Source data
------------------------------------------------

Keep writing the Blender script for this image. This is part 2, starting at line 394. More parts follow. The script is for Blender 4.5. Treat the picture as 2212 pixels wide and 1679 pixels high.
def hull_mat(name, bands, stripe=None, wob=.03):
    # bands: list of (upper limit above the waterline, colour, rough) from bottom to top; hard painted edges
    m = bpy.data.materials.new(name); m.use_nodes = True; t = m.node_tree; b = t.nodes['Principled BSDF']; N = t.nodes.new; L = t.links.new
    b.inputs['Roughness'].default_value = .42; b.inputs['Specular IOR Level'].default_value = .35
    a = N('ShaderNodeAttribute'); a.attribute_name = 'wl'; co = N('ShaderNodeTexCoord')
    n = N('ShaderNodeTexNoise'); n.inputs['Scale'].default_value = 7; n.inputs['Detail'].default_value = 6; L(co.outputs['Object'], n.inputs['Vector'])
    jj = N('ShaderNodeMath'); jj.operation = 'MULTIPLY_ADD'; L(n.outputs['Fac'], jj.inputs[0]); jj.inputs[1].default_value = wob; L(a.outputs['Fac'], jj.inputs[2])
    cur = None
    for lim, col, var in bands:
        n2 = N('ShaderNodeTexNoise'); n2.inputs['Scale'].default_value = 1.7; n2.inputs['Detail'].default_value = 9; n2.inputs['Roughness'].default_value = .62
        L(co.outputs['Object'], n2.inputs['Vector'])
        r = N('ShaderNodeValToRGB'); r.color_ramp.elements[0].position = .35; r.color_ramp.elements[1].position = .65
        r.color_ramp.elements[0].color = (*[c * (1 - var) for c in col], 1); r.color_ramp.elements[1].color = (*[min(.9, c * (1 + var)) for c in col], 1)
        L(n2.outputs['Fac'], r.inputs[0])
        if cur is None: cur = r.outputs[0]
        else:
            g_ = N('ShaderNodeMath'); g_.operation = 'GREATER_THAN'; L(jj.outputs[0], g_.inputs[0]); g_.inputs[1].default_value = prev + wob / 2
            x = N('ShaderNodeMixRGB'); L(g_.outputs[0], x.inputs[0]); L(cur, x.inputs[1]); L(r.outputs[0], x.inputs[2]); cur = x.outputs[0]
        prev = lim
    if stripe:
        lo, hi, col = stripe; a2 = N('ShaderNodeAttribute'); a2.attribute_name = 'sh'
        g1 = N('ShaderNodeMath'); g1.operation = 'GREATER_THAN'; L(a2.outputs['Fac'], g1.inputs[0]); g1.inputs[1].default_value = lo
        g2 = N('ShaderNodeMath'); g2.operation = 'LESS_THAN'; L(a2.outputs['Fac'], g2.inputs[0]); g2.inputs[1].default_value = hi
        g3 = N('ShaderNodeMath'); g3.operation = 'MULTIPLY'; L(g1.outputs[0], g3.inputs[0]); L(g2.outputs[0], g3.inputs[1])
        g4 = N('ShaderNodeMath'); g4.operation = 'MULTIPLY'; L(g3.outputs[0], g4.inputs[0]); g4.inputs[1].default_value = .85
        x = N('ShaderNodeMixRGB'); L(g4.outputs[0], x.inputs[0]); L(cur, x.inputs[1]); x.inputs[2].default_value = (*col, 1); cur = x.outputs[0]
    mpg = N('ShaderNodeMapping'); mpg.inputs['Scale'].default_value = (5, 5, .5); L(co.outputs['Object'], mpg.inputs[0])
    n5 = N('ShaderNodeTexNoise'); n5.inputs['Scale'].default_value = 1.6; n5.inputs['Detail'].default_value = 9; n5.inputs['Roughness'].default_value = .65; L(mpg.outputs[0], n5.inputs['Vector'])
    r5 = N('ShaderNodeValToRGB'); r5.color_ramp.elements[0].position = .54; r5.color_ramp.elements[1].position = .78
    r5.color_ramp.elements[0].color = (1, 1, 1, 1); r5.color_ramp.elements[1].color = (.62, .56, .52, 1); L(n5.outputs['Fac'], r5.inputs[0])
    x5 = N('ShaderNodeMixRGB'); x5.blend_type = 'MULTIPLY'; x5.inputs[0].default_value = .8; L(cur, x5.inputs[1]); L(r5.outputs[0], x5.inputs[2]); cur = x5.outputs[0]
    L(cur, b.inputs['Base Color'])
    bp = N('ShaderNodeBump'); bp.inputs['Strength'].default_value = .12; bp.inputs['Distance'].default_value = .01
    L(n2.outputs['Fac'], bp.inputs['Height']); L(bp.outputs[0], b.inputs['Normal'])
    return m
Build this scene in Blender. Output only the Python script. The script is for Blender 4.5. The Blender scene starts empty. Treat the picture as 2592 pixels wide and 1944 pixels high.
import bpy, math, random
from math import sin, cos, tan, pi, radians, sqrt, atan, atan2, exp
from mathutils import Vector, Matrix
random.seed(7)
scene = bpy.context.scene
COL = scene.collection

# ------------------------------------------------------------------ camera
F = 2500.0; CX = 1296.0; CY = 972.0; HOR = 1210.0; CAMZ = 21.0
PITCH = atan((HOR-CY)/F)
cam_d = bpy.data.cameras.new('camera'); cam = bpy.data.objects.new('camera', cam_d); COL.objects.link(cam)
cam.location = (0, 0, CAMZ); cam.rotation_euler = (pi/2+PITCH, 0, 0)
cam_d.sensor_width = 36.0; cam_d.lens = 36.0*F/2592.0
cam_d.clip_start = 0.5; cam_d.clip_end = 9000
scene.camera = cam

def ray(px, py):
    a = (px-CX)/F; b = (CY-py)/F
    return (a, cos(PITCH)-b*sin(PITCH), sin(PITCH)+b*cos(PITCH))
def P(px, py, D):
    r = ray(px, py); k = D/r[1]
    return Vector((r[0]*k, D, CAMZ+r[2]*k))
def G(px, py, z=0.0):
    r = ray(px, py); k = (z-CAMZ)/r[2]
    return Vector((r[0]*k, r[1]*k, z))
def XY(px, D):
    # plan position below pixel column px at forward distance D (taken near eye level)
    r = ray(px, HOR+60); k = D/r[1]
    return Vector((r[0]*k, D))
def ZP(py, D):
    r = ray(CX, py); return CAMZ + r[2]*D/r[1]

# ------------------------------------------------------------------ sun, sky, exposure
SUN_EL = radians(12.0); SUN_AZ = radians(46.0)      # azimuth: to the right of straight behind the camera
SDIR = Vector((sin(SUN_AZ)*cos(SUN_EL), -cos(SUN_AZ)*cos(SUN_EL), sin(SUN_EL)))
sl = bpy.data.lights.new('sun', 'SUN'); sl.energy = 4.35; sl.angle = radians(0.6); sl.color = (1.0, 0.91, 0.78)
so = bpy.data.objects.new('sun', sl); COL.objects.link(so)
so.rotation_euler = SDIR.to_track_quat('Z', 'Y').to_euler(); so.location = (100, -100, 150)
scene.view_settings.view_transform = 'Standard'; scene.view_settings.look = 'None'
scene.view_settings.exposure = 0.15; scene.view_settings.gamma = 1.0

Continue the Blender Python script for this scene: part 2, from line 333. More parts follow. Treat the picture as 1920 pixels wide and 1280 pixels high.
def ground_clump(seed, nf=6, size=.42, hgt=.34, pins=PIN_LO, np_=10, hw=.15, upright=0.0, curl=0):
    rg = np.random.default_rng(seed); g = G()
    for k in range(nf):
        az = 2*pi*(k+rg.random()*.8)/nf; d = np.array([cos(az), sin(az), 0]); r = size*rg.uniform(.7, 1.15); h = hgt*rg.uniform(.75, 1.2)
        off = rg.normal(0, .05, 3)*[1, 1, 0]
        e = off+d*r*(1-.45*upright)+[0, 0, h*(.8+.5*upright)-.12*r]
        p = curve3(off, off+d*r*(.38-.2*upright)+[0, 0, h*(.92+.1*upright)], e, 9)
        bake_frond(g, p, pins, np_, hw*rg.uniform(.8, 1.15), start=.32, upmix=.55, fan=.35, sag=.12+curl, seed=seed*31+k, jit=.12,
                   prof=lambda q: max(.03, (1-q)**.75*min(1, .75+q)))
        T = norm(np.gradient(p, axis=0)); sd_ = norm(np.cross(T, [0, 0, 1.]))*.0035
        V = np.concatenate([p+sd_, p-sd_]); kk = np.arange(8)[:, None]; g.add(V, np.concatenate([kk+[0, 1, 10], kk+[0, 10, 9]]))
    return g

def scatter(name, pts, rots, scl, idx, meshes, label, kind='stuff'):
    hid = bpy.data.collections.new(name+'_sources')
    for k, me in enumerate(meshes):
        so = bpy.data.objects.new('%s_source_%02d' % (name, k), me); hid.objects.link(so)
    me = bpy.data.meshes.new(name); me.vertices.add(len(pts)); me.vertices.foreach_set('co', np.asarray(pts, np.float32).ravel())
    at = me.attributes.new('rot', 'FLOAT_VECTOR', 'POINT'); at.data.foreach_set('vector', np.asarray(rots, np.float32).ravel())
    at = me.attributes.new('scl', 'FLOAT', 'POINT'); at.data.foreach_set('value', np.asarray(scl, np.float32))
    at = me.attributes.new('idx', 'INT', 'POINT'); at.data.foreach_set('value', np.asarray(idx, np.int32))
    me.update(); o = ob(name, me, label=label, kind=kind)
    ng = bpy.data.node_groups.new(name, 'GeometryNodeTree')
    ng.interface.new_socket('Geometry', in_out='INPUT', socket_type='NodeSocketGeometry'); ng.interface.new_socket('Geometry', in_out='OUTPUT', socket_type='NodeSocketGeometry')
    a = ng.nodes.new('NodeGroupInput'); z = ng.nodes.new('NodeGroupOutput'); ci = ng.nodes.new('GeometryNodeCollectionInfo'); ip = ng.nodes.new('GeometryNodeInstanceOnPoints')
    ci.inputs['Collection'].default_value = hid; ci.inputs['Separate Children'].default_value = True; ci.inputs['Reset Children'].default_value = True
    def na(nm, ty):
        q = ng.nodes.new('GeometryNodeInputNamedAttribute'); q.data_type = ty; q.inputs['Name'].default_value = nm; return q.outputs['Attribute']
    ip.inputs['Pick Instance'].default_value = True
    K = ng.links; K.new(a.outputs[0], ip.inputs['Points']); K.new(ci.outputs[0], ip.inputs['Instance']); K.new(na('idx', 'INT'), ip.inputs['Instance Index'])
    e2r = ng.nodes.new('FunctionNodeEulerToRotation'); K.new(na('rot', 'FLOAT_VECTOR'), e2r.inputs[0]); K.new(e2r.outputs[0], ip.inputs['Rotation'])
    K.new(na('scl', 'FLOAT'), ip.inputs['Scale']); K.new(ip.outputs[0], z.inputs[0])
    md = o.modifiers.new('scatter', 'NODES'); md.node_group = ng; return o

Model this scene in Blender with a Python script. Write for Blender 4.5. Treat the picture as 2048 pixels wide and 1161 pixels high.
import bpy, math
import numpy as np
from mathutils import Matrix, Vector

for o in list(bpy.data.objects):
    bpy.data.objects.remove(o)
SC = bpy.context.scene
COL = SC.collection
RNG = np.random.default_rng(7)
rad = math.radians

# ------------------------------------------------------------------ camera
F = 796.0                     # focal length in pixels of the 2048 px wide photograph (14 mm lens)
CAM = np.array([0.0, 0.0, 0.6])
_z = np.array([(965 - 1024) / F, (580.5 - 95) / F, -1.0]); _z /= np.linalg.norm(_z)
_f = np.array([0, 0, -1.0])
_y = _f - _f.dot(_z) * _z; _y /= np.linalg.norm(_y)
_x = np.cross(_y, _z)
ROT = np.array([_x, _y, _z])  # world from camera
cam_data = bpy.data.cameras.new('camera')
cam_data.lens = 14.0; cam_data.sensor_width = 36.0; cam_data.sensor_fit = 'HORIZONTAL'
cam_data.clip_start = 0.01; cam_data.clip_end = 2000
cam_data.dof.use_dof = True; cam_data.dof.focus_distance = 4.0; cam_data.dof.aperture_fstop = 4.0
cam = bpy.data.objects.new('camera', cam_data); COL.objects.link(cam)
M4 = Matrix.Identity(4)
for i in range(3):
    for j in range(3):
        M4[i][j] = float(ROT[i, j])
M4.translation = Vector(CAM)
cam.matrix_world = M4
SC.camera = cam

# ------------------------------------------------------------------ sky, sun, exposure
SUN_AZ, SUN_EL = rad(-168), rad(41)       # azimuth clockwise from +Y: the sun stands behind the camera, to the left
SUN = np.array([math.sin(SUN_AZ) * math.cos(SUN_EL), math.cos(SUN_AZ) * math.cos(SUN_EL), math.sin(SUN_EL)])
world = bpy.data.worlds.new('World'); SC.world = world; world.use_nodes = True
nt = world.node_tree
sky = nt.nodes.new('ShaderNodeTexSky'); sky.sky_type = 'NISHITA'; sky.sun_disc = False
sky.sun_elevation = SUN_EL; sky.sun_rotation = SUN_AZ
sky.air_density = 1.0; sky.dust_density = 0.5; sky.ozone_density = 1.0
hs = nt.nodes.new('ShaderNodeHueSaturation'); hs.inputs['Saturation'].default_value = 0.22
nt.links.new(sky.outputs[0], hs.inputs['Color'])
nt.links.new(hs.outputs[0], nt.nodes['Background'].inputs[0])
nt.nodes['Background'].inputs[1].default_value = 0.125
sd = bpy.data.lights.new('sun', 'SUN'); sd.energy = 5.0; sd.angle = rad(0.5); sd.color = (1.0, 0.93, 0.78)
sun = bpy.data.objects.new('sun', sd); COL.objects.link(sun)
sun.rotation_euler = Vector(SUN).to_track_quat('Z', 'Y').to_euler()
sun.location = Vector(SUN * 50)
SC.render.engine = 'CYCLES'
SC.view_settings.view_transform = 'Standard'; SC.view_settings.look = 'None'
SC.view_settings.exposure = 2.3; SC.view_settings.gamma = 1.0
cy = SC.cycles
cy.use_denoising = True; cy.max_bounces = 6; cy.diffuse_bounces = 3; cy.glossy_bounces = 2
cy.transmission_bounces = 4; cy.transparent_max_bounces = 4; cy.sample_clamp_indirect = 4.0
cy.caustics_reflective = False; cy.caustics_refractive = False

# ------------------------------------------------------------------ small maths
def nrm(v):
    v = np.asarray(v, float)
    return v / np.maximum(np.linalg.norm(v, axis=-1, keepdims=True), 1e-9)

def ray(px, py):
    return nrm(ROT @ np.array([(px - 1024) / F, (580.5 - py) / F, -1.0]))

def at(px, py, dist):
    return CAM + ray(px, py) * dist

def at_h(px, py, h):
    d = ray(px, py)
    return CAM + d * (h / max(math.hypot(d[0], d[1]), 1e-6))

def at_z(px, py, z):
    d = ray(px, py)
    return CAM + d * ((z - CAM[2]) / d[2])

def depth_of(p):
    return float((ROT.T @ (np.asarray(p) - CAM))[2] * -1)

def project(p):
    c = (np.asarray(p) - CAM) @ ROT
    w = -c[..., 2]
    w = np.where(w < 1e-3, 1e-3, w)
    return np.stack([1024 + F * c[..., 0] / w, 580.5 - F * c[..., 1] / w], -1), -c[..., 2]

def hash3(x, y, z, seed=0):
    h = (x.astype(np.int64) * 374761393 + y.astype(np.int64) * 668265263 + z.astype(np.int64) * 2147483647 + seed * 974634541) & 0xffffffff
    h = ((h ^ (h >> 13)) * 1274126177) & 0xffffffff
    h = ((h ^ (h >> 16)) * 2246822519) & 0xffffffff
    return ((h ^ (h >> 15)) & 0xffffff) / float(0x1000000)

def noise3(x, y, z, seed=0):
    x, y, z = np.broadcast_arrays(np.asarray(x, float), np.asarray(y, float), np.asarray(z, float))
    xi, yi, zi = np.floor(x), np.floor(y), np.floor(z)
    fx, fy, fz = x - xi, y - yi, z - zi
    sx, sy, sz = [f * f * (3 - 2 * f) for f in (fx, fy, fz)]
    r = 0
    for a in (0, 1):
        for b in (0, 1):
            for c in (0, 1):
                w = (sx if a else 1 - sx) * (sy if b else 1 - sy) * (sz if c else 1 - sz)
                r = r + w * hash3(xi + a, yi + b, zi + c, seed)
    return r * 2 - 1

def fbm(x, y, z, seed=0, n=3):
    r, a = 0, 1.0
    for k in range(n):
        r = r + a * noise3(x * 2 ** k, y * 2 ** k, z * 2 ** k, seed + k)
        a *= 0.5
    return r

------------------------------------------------

WHAT YOU HAVE TO DO.
Above are some lines. Repeat exactly, and only, those from the line that has "Build this scene" through the line that has "COL = scene.collection".

RESULT FOR THIS TASK.
Build this scene in Blender. Output only the Python script. The script is for Blender 4.5. The Blender scene starts empty. Treat the picture as 2592 pixels wide and 1944 pixels high.
import bpy, math, random
from math import sin, cos, tan, pi, radians, sqrt, atan, atan2, exp
from mathutils import Vector, Matrix
random.seed(7)
scene = bpy.context.scene
COL = scene.collection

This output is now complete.